[Rows from a 3D scene dataset]
##############################

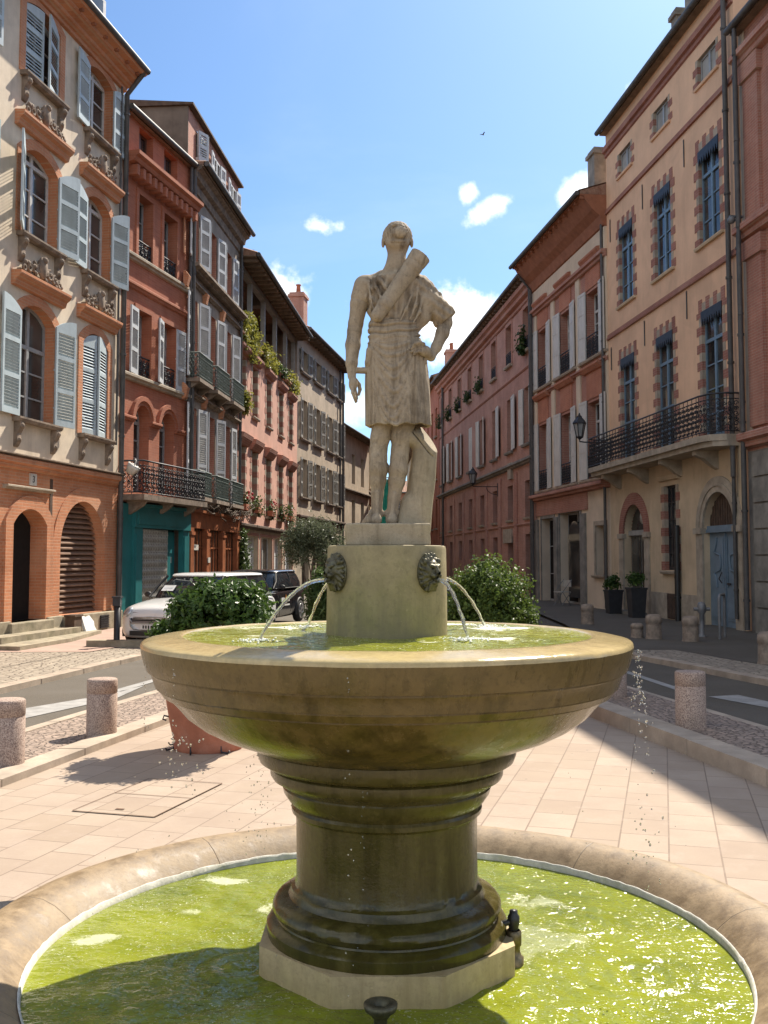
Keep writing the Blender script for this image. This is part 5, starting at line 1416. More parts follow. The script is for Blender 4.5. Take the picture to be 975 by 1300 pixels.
# brass valve by the plinth and the sunken nozzle in front
t = empty('valve', (.445, 3.52, .016), 0, 'small brass and black valve standing in the pool beside the octagonal plinth', 'valve')
m = MB(); m.lathe([(.034, .19), (.034, .225), (.026, .23), (.022, .245), (.022, .262), (.027, .266), (.027, .31), (.022, .315)], 12); m.build('valve_body', MT['brass'], t)
m = MB(); m.lathe([(.016, .315), (.018, .33), (.021, .335), (.021, .36), (.014, .37), (.014, .38), (0, .382)], 10); m.tube([(0, 0, .345), (-.04, -.01, .338), (-.065, 0, .33)], .011, 8); m.build('valve_head', MT['black'], t)
t = empty('pool_nozzle', (FX - .02, 3.02, .02), 0, 'dark flanged metal nozzle just above the pool water at the bottom edge of the picture', 'nozzle')
m = MB(); m.lathe([(.02, .1), (.02, .235), (.03, .25), (.046, .262), (.05, .272), (.05, .28), (.03, .284), (.016, .275), (.012, .26)], 20); m.build('nozzle_body', MT['bronze'], t)

# ================================================================== statue
_f, _p = 1270., R(3.6)
def s_w(V):
    """sculpting units (right, depth, down) to metres"""
    x, d, y = V[:, 0], V[:, 1], V[:, 2]; u = 630 - y; den = _f * math.cos(_p) - u * math.sin(_p)
    return np.stack([(x - 487.5) * 3.6 / den, FY + d * .00286, 1.6 + 3.6 * (_f * math.sin(_p) + u * math.cos(_p)) / den], 1)
def sculpt(S, name, mat, par, flip=True, label=None):
    V, F = S.surface(); W = s_w(V) - np.array([FX, FY, 0])
    o = link(name, raw_mesh(name, W, outward(W, F), mat), par)
    if label: o['label'] = label
    return o
def m_statue(name, c1, c2, c3):
    m, nt, out = new_mat(name); g = NG(nt); v = g.coord('Object')
    n1 = g.noise(v, 9, 6, .65); n2 = g.noise(v, 120, 4, .7); n3 = g.noise(g.mapping(v, scale=(22, 22, 3)), 1.2, 5, .65); n4 = g.noise(v, 38, 5, .7)
    c = g.mix(g.maprange(n1, .33, .67), c1, c2); c = g.mix(g.math('MULTIPLY', g.maprange(n3, .5, .7), .8), c, c3)
    n7 = g.noise(v, 4.2, 5, .7, .5); c = g.mix(g.math('MULTIPLY', g.maprange(n7, .52, .66), .5), c, mul(c3, .9)); c = g.mix(g.maprange(g.noise(v, 60, 4, .7), .64, .69, 0, .55), c, mul(c2, 1.25))
    c = g.mix(g.math('MULTIPLY', g.maprange(n4, .55, .72), .5), c, mul(c3, .75)); c = g.mix(g.math('MULTIPLY', g.maprange(n2, .45, .75), .4), c, mul(c1, .6))
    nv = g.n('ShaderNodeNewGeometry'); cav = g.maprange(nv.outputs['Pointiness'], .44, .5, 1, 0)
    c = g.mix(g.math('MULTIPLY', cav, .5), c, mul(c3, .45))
    g.bsdf(out, c, .82, 0, g.bump(g.math('ADD', n2, n4), .45, .004), .25); return m
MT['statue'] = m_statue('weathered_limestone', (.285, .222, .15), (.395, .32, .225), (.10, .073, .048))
MT['statue2'] = m_statue('pale_limestone', (.32, .26, .17), (.40, .33, .225), (.21, .165, .105))
st = empty('statue', (FX, FY, 1.648), 0, 'weathered limestone statue seen from behind, quiver on its back and one hand on its hip', 'statue')
h = .8
# figure
S = SDF((435, -62, 278), (585, 52, 676), h)
# the statue looks up the street, away from the square: the back of the head, the quiver and the heels are towards us
th = R(4); fw = Vector((.0, math.cos(th), math.sin(th))); up = Vector((0, math.sin(th), -math.cos(th)))
C0 = Vector((504.5, 0, 303.5))
def hp(a, bq, c): return tuple(C0 + Vector((a, 0, 0)) + fw * bq + up * c)
rot = Matrix(((1, 0, 0), (0, fw.y, up.y), (0, fw.z, up.z)))
S.ell(hp(0, 0, 1.5), (17.4, 19, 17.8), 0, rot); S.ell(hp(0, 6, -8), (13.5, 12.5, 12), 4, rot); S.ell(hp(0, 13, -15), (7.5, 6.5, 5.5), 4, rot)
S.ell(hp(0, -9, -8.5), (14.2, 8.5, 8), 4, rot)
# combed hair in strands, rolled into a curled knot at the back
for i in range(15):
    a = -1.45 + 2.9 * i / 14; P = []
    for q in range(9):
        e = 1.45 - 1.75 * q / 8; w = .05 * math.sin(q * 1.7 + i * 2)
        P.append(hp(17.6 * math.cos(e * .55) * math.sin(a + w) * (.35 + .65 * math.cos(max(e, 0))), -18.6 * math.cos(max(e, 0) * .9) * math.cos(a) + (2 if abs(a) > 1 else 0), 1.5 + 17.6 * math.sin(e)))
    S.chain(P, [1.0, 1.6, 1.9, 2.0, 2.0, 1.9, 1.7, 1.4, 1.0], 1.2)
S.ell(hp(3, -20, 1), (8.2, 6, 7.6), 2.5, rot)
rk = random.Random(12)
for i in range(20):
    a = rk.uniform(0, 6.28); d_ = rk.uniform(2.5, 8); S.ell(hp(3 + d_ * math.cos(a), -23.5 + d_ * .42, 1 + d_ * math.sin(a)), (2.2, 2.4, 2.2), .7)
for (x, z) in ((0, 3.5), (6, 2.5), (2.5, -3), (-2, -1), (7, -3)): S.ell(hp(x, -27.5, z), (1.5, 2.6, 1.5), .5, None, 's')
S.chain([hp(-11, -12, 9), hp(-4, -19.5, 10.5), hp(3, -20.5, 9.5), hp(10, -17, 8), hp(14, -9, 5)], [1.6, 2.1, 2.2, 2.0, 1.5], .9)
S.chain([hp(-13, -10, -6.5), hp(-6, -16, -9), hp(2, -17.5, -9.5), hp(9, -15, -8.5), hp(14, -8, -5.5)], [1.3, 1.8, 1.9, 1.7, 1.3], .9)
for sg in (-1, 1):
    S.ell(hp(sg * 18.2, 1.0, -4.6), (2.3, 4.4, 6.2), 1.3, rot); S.ell(hp(sg * 19.3, 2.2, -4.2), (1.2, 2.2, 3.4), .7, rot, 's')
    S.ell(hp(sg * 6.3, 18.2, -1), (3.9, 3.2, 2.6), 1.2, rot, 's'); S.ell(hp(sg * 6.3, 15.4, -1.2), (3, 2.6, 2.2), .5, rot); S.cone(hp(sg * 2.5, 18.3, 2.6), hp(sg * 10.5, 14.8, 2.4), 1.9, 1.5, 1.5)
S.cone(hp(0, 17.8, 2.0), hp(0, 22.2, -6.0), 1.8, 2.6, 1.4); S.cone(hp(-4.2, 17.4, -11), hp(4.2, 17.4, -11), 1.5, 1.5, 1.1); S.cone(hp(-3.4, 17.4, -13.4), hp(3.4, 17.4, -13.4), 1.6, 1.6, 1.1)
S.chain([(502, 7, 352), (503, 4, 335), (504, 1, 318)], (14.5, 11.8, 11.5), 5)
S.cone((486, 1, 353), (499, -3, 330), 6, 4, 5); S.cone((518, 1, 353), (508, -3, 330), 6, 4, 5); S.ell((503, -8, 349), (3, 3, 3.5), 3)
S.ell((501, 2, 382), (34, 17, 38), 4); S.ell((500, 2, 425), (28, 15, 30), 6); S.ell((504, 2, 460), (32, 18, 28), 6)
S.cone((468, 3, 361), (532, 3, 361), 11, 11, 6)
# arm hanging on the left of the picture
S.chain([(461, 2, 364), (456, 3, 385), (451.5, 4, 410), (450, 3, 420), (448, 0, 438), (446.5, -4, 462), (446.8, -7, 479)], (12.2, 11.2, 9.2, 8.9, 9.3, 7.4, 5.2), 3)
S.ell((448.6, -9, 489), (5.6, 6.4, 9.5), 3)
for j, (dx, dd, ln) in enumerate(((-2.6, -4.6, 15), (-.6, -1.6, 17), (1.2, 1.8, 15.5), (2.4, 4.6, 12))):
    x0, d0 = 449.2 + dx * .5, -9 + dd * 1.0
    S.chain([(x0, d0, 494), (x0 + .8 + dx * .2, d0 - 1.5, 494 + ln * .48), (x0 + 2.2, d0 + .2, 494 + ln * .82), (x0 + 3.0, d0 + 2.2, 494 + ln * 1.05)], (2.3, 2.05, 1.85, 1.5), .7)
S.chain([(451.5, -2, 483), (455.6, 1, 488), (457.0, 1, 494), (455.4, 0, 501)], (2.8, 2.6, 2.3, 1.8), .9)
# arm with the hand on the hip
S.chain([(540, 4, 366), (553, 6, 384), (564.5, 8, 402), (566, 8, 408), (562, 3, 422), (554, -3, 441), (546.5, -9, 455)], (12.5, 11, 9, 8.6, 8.4, 6.6, 5.0), 3)
S.cone((547, -10, 455), (540, -17, 450), 5.2, 6.2, 3); S.ell((538, -18, 449), (7.5, 5, 6.5), 3)
for j, (yy, ln, dd) in enumerate(((441.5, 13, -2), (444.5, 15.5, 0), (448.2, 15, .5), (452, 12, 0))):
    S.chain([(537, -19 + dd, yy), (531.5, -22.5 + dd, yy - 1.4), (526.5, -22.5 + dd, yy + .2), (537 - ln, -21 + dd, yy + 2.6)], (2.5, 2.25, 2.0, 1.6), .7)
S.chain([(541, -13, 456), (538, -12, 463), (535, -14, 469)], (2.7, 2.4, 1.9), 1)
# legs, seen from behind: hollow of the knee, calf, heel; toes point up the street
S.chain([(489, 2, 505), (485.5, 0, 536), (482.5, 0, 556), (480.3, 1, 572), (480.2, -1, 582), (480.4, -2, 596), (479.8, -1, 610), (479, 0, 628), (478.2, 0, 650)], (17, 13.2, 12.0, 10.9, 10.9, 11.4, 10.0, 7.6, 7.0), 3)
S.ell((483.5, -6.5, 594), (6.8, 6.5, 13.5), 3); S.ell((476, -6, 592), (6, 6, 13), 3); S.ell((480.5, 8, 574), (7, 6, 8), 3)
S.cone((476.5, -8.5, 566), (476, -8, 576), 2.2, 1.8, 2); S.cone((485, -8.5, 566), (485, -8, 576), 2.2, 1.8, 2); S.cone((479.5, -8, 626), (478.6, -7.5, 654), 2.4, 2.8, 2.5)
S.chain([(477.6, -5, 660), (471, 8, 660), (464, 20, 663.5)], (7.4, 8, 5.4), 3.5); S.ell((471, 0, 652), (4, 4, 4.5), 3); S.ell((484, 1, 652), (3.6, 4, 4.5), 3)
for j in range(5): S.cone((457.5 + j * 2.6, 21 + (2 - abs(j - 2)), 665.2), (455.5 + j * 2.4, 29 - abs(j - 3) * 1.4, 666.5), 1.9, 1.5, .8)
S.chain([(519, 2, 505), (512.5, 0, 538), (509.5, 0, 556), (508, 2, 572), (507, 0, 582), (505.6, -2, 597), (503.6, -1, 611), (500.2, 0, 632), (497.8, 0, 651)], (18, 14.2, 12.6, 11.2, 11.1, 11.6, 10.4, 7.7, 7.0), 3)
S.ell((508.5, -6.5, 595), (6.6, 6.5, 14), 3); S.ell((501.3, -6, 597), (6, 6, 13), 3); S.ell((508, 9, 574), (7, 6, 8), 3)
S.cone((504, -8.5, 566), (503, -8, 576), 2.2, 1.8, 2); S.cone((512, -8.5, 566), (511.5, -8, 576), 2.2, 1.8, 2); S.cone((500.5, -8, 628), (497.6, -7.5, 655), 2.4, 2.9, 2.5)
S.chain([(497, -5, 660), (500, 9, 660), (503, 24, 664)], (7.6, 8, 5.2), 3.5); S.ell((491, 1, 652), (3.4, 4, 4.5), 3); S.ell((504.5, 1, 651), (3.4, 4, 4.5), 3)
for j in range(5): S.cone((497.5 + j * 2.4, 26, 665.2), (497.5 + j * 2.6, 33 - abs(j - 1) * 1.2, 666.5), 1.8, 1.45, .8)
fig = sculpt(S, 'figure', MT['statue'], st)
fig.parent = st; 
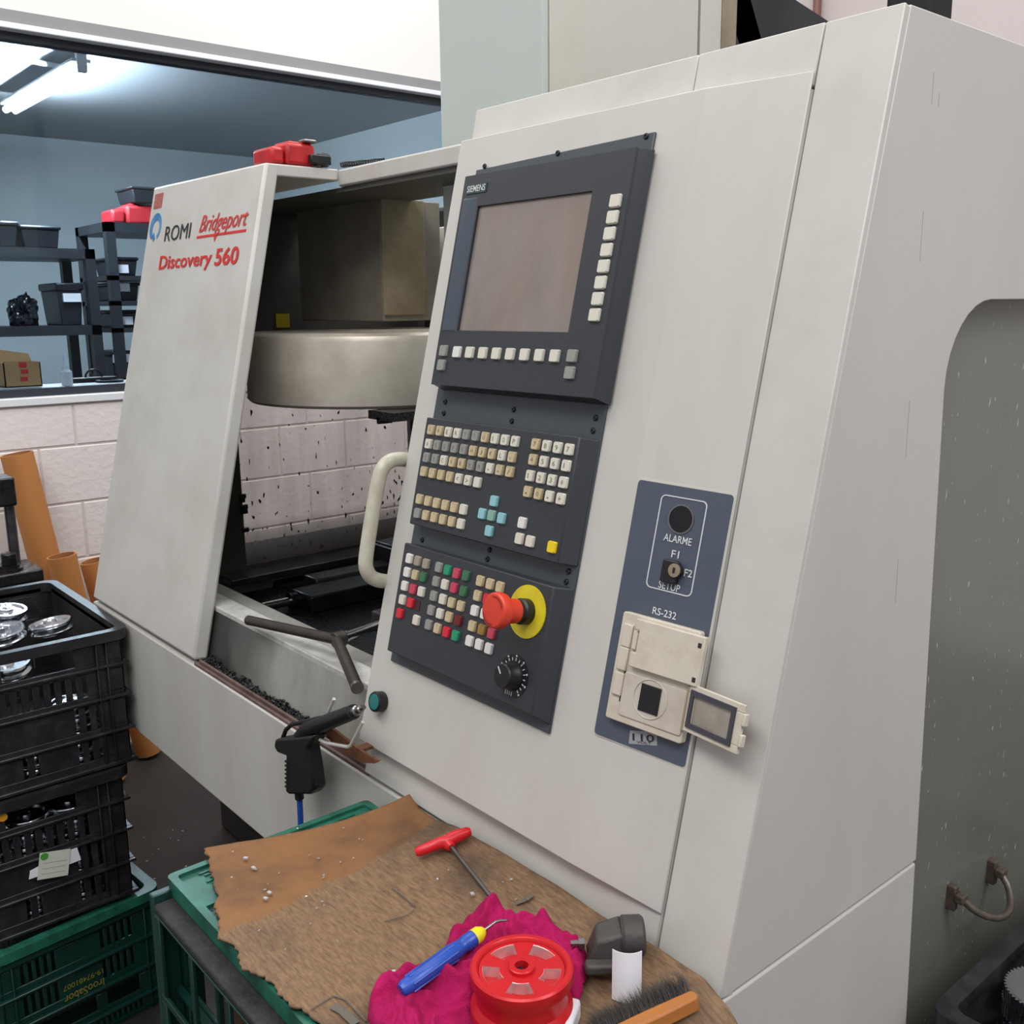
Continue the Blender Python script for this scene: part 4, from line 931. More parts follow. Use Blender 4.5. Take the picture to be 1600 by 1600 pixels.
tag(build('rusty_hook', bk, mat('rust_brown', (116, 72, 44), .7, var=.5, scale=80)), 'brown rusty flat hook behind the air gun at the sill', 'hook')

# --- crates
def crate_body(L, W, H, t_, m, face_x, face_y, ribs, rim=.016, name='crate', label='', group=None, rim_m=None, vribs=(), rr=.03, flat=False):
    """local frame: x length, y width, z height, origin at base centre"""
    th = thing(name, label, 'crate', (0, 0, 0), group)
    b = MB(); x0, x1, y0, y1 = -L / 2, L / 2, -W / 2, W / 2
    Mx = lambda x: Matrix(((0, 0, 1, x), (1, 0, 0, y0), (0, 1, 0, 0), (0, 0, 0, 1)))        # panel x->y, y->z, z->x
    My = lambda y: Matrix(((1, 0, 0, x0), (0, 0, 1, y), (0, 1, 0, 0), (0, 0, 0, 1)))
    slotted(b, W, H - .012, t_, face_x, Mx(x1 - t_)); slotted(b, W, H - .012, t_, face_x, Mx(x0))
    slotted(b, L, H - .012, t_, face_y, My(y0)); slotted(b, L, H - .012, t_, face_y, My(y1 - t_))
    b.box(x0, x1, y0, y1, .004, .01)
    build('body', b, m, th, bevel=.0012, seg=1)
    r = MB(); e = .011
    for z, hh in ribs:
        r.box(x1, x1 + e, y0 - e, y1 + e, z, z + hh); r.box(x0 - e, x0, y0 - e, y1 + e, z, z + hh)
        r.box(x0, x1, y0 - e, y0, z, z + hh); r.box(x0, x1, y1, y1 + e, z, z + hh)
    for f in vribs:
        for s in (f, 1 - f):
            y = y0 + W * s; r.box(x1, x1 + e * .8, y - .002, y + .002, .01, H - .02); r.box(x0 - e * .8, x0, y - .002, y + .002, .01, H - .02)
            x = x0 + L * s; r.box(x - .002, x + .002, y0 - e * .8, y0, .01, H - .02); r.box(x - .002, x + .002, y1, y1 + e * .8, .01, H - .02)
    build('ribs', r, m, th, bevel=.0015, seg=1)
    o_ = rrect(x0 - rim, x1 + rim, y0 - rim, y1 + rim, rr, 5); i_ = rrect(x0 + t_, x1 - t_, y0 + t_, y1 - t_, rr * .7, 5); k = MB(); n = len(o_)
    def zt(p):       # ends of the rim stand a little higher than the middle
        f = 1 if flat else min(1, max(0, (abs(p[0]) / (L / 2) - .55) / .3)); return H - .012 + .012 * f * f * (3 - 2 * f)
    for a in range(n):
        c = (a + 1) % n
        k.hexa([V((*i_[a], H - .022)), V((*o_[a], H - .022)), V((*o_[c], H - .022)), V((*i_[c], H - .022))], [V((*i_[a], zt(i_[a]))), V((*o_[a], zt(o_[a]))), V((*o_[c], zt(o_[c]))), V((*i_[c], zt(i_[c])))])
    build('rim', k, rim_m or m, th, smooth=40)
    return th
def slots(xs, w, z0, z1): return [(x - w / 2, x + w / 2, z0, z1) for x in xs]
W_, L_ = .345, .50
fx = [(.105, .245, .242, .282)] + slots([.09 + .0215 * k for k in range(9)], .008, .172, .222) + slots([.24, .262, .284], .008, .094, .152) + slots([.13, .152, .24, .262, .284], .008, .026, .074)
fy = slots([.05 + .0205 * k for k in range(20)], .0085, .172, .222) + slots([.05 + .0205 * k for k in range(20)], .0085, .022, .074)
bc = crate_body(L_, W_, .31, .004, CRATEB, fx, fy, [(.23, .006), (.158, .006), (.08, .006), (.004, .008)], name='black_crate', label='upper black plastic crate with shiny discs on top at the left edge', group='black crates in the left stack', vribs=(.1, .16))
cx_ = -2.112 - L_ / 2
Mb2 = Matrix.Translation((cx_, .505, .622)); Mb1 = Matrix.Translation((cx_ + .006, .478, .312))
def move_tree(root, M):
    D = M @ WM[root.name].inverted(); root.matrix_basis = M; WM[root.name] = M.copy()
    def rec(o):
        for ch in o.children:
            WM[ch.name] = D @ WM[ch.name]; ch.matrix_parent_inverse = Matrix.Identity(4); ch.matrix_basis = WM[o.name].inverted() @ WM[ch.name]; rec(ch)
    rec(root)
b1 = copy_tree(bc, Mb1, 'lower black plastic crate with white paper tag, on the green crate')
move_tree(bc, Mb2)
tgx = -2.094
a = atx(58, 1374, tgx); b = atx(112, 1326, tgx)
q4 = [atx(*q, tgx) for q in ((58, 1375), (106, 1367), (110, 1326), (62, 1333))]
tg = MB(); tg.hexa(q4, [q + V((.0012, 0, 0)) for q in q4])
pt = build('paper_tag', tg, PAPERG, b1)
c = atx(69, 1338, tgx); build('green_mark', MB().lathe([(.008, 0), (.008, .0006)], 20, Matrix.Translation((tgx + .0012, c[1], c[2])) @ Matrix.Rotation(math.pi / 2, 4, 'Y')), GREENSP, pt)
for k in range(3):
    f = .2 + .2 * k; la, lb = q4[0].lerp(q4[3], f), q4[1].lerp(q4[2], f); la, lb = la.lerp(lb, .12), la.lerp(lb, .9); u_ = V((0, 0, .0004)); o1 = V((.0013, 0, 0)); o2 = V((.0016, 0, 0))
    build('written_line', MB().hexa([la - u_ + o1, lb - u_ + o1, lb + u_ + o1, la + u_ + o1], [la - u_ + o2, lb - u_ + o2, lb + u_ + o2, la + u_ + o2]), STICKER, pt)
tg = MB(); a = atx(45, 1374, tgx - .002); b = atx(124, 1320, tgx - .002)
tg.hexa([V((tgx - .002, a[1], a[2])), V((tgx - .002, a[1] + .03, a[2])), V((tgx - .002, b[1], b[2] - .035)), V((tgx - .002, b[1] - .006, b[2])), V((tgx - .002, a[1] + .004, a[2] + .018))],
        [V((tgx - .001, a[1], a[2])), V((tgx - .001, a[1] + .03, a[2])), V((tgx - .001, b[1], b[2] - .035)), V((tgx - .001, b[1] - .006, b[2])), V((tgx - .001, a[1] + .004, a[2] + .018))])
build('torn_wrapper', tg, PAPER, b1)
c = atx(5, 1278, tgx - .003); build('orange_sticker', MB().lathe([(.009, 0), (.009, .0008)], 20, Matrix.Translation((tgx - .006, c[1], c[2])) @ Matrix.Rotation(math.pi / 2, 4, 'Y')), ORANGE, b1)
# aluminium discs in the black crates
def disc_mesh(m):
    R = .046
    prof = [(.006, .0), (R * .96, .0), (R, .003), (R, .006), (R * .86, .011), (R * .86, .015), (R, .02), (R, .023), (R * .96, .026), (R * .84, .026), (R * .78, .021), (R * .34, .021), (R * .3, .028), (.009, .028), (.006, .025), (.006, 0)]
    return MB().lathe(prof, 40, caps=False).mesh('disc', 35)
DM = disc_mesh(0); DM.materials.append(ALU)
GRP = 'shiny turned aluminium discs lying in the black crates'
ORD = ('first', 'second', 'third', 'fourth', 'fifth', 'sixth', 'seventh', 'eighth', 'ninth', 'tenth')
def disc(M, label): return tag(put('aluminium_disc', DM, None, None, M), label, 'disc', GRP)
def tilt(loc, ax, ay, az=0): return Matrix.Translation(loc) @ Matrix.Rotation(math.radians(ax), 4, 'X') @ Matrix.Rotation(math.radians(ay), 4, 'Y')
p = atz(82, 988, .892); disc(tilt(p, 6, -5), 'shiny aluminium disc on top of the upper crate, nearest its corner')
p = atz(10, 968, .892); disc(tilt(p, -4, 6), 'shiny aluminium disc at the frame edge, farther back in the upper crate')
p = atz(8, 1000, .886); disc(tilt(p, 8, 4), 'shiny aluminium disc at the frame edge, nearest the crate rim')
disc(Matrix.Translation((-2.172, .462, .868)) @ Matrix.Rotation(math.radians(10), 4, 'Y'), 'shiny aluminium disc showing through the upper crate handle hole')
for Mc, nlev, nm in ((Mb2, 5, 'upper'), (Mb1, 8, 'lower')):
    for j, (dx, dy_) in enumerate(((.196, -.116), (.196, -.02), (.196, .076))):
        if j > 2: nl = 3 if nm == 'upper' else 0
        else: nl = nlev
        for k in range(nl):
            if nm == 'upper' and k == 4 and j < 2: continue
            disc(Mc @ Matrix.Translation((dx - .003 * (k % 2), dy_ + .004 * ((k * 7 + j) % 3 - 1), .0105 + .029 * k + (0 if k < 20 else 0))), 'aluminium disc, %s from bottom of the %s stack inside the %s black crate' % (ORD[k], ('left', 'middle', 'right')[j], nm))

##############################

Stated exercise:
Among the lines of the data above, determine how many contain the word "pixels". Report the number alone.

Solution to this task:
2